Researchers have long debated whether human migration out of Africa was spurred by climate changes that forced the early humans to move along or by technological innovation that let them take advantage of new possibilities; now a new analysis of stone tools from southern Africa is lending support to the latter camp. Researchers determined that two types of tools were developed during the crucial age from 60,000 to 80,000 years ago when modern humans began to move towards new regions of the globe. Researchers examined tools from nine sites in South Africa, Namibia, and Lesotho. The sophisticated Still Bay tools were made from hard, fine-grained rock called silcrete, and were fashioned between 71,000 and 71,900 years ago. The Howieson's Poort implements were made between 59,500 and 64,800 years ago, and were composed of chipped silcrete rock attached to wood shafts to form weapons.
Comparing these dates with palaeoenvironmental records failed to turn up a close correlation between the industries and dramatic climatic changes, [lead researcher Zenobia] Jacobs says. "We see no consistent pattern between the timing of these industries and major climatic changes" [Nature News].
The study, published in Science [subscription required], doesn't definitely prove that the tools gave early humans the capacity to expand northward through Africa, and beyond to the Middle East.

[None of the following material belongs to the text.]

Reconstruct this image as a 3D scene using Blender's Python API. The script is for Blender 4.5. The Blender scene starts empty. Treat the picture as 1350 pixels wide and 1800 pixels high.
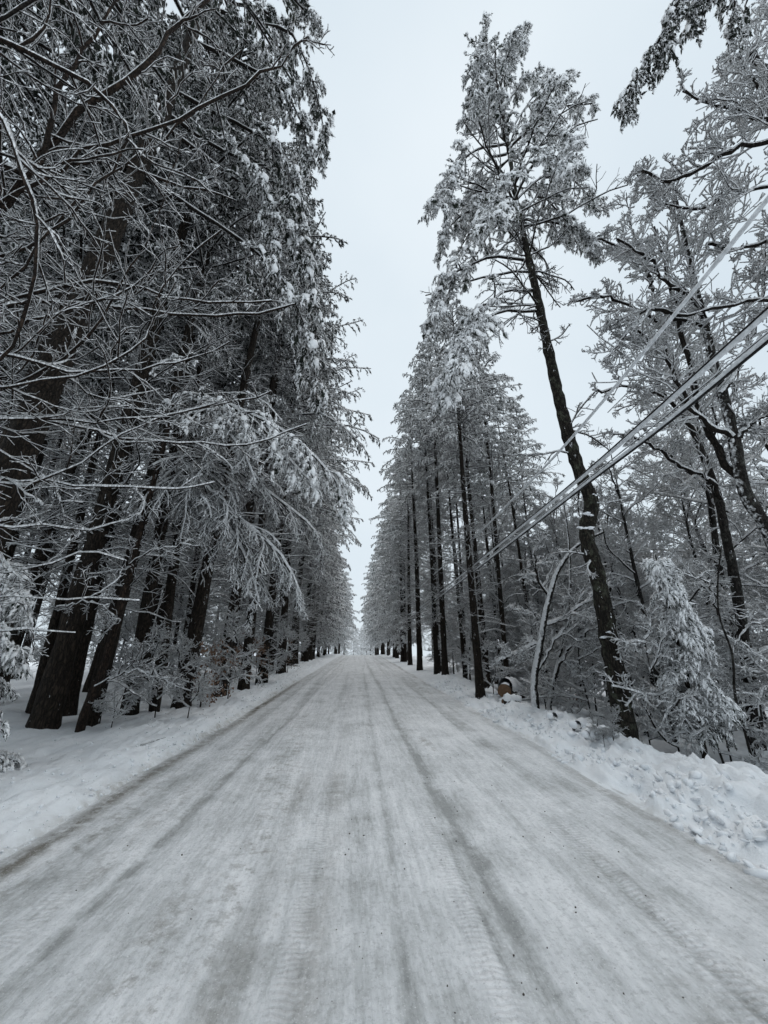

"We see bursts of migration during a period with technological advances, so technology might have led to the migration," said Zenobia Jacobs.... Alternatively, migration may have spread new ideas and skills throughout various populations. "It's like the chicken-and-egg argument—did migration lead to innovation or did innovation stimulate migration?" Jacobs said [National Geographic News].

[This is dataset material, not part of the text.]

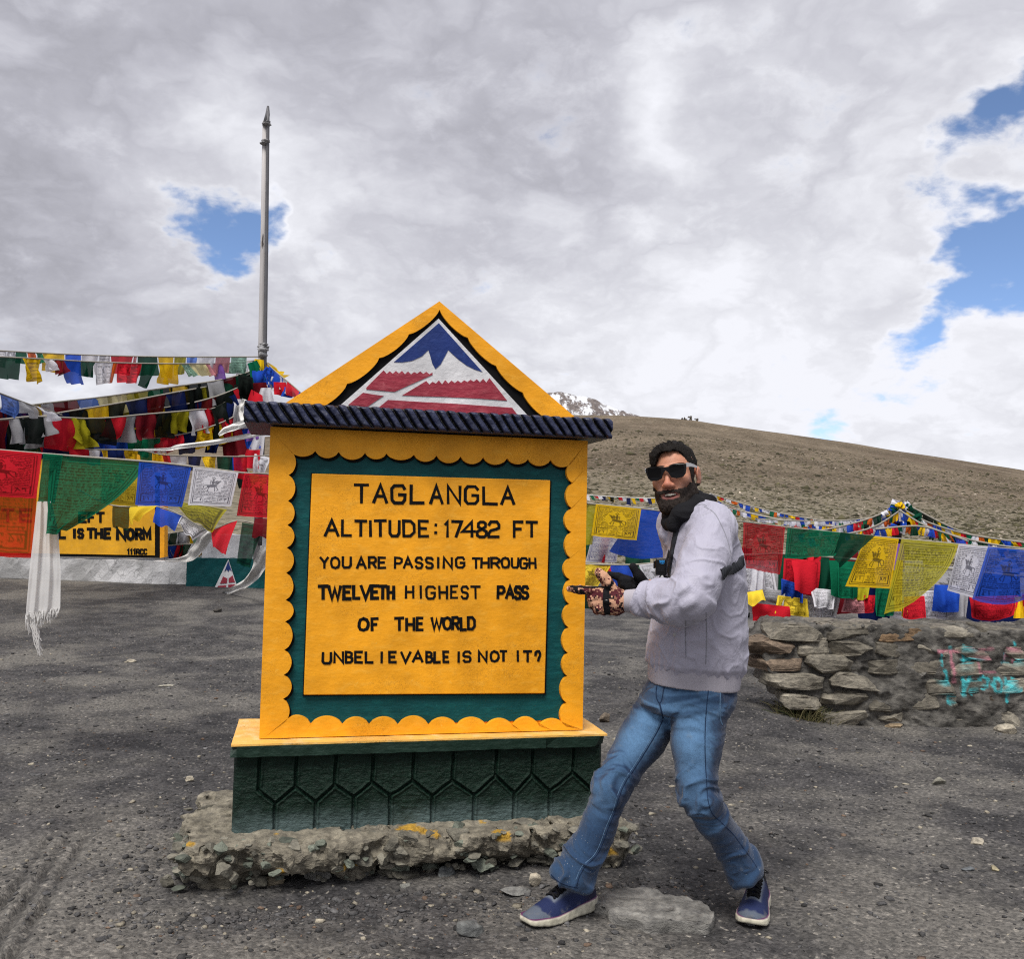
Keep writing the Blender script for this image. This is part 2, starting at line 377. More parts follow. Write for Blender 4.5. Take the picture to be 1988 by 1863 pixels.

Jacobs says the innovation may also have been caused by a growing competition for resources as the human population in Africa expanded.
She says another argument against the idea that environment drives migration is that Homo sapiens was in Africa for over 100,000 years, through many ice ages, without migrating. "Nothing of that forced us to move anywhere. We just happily stayed within Africa," she says [ABC Science].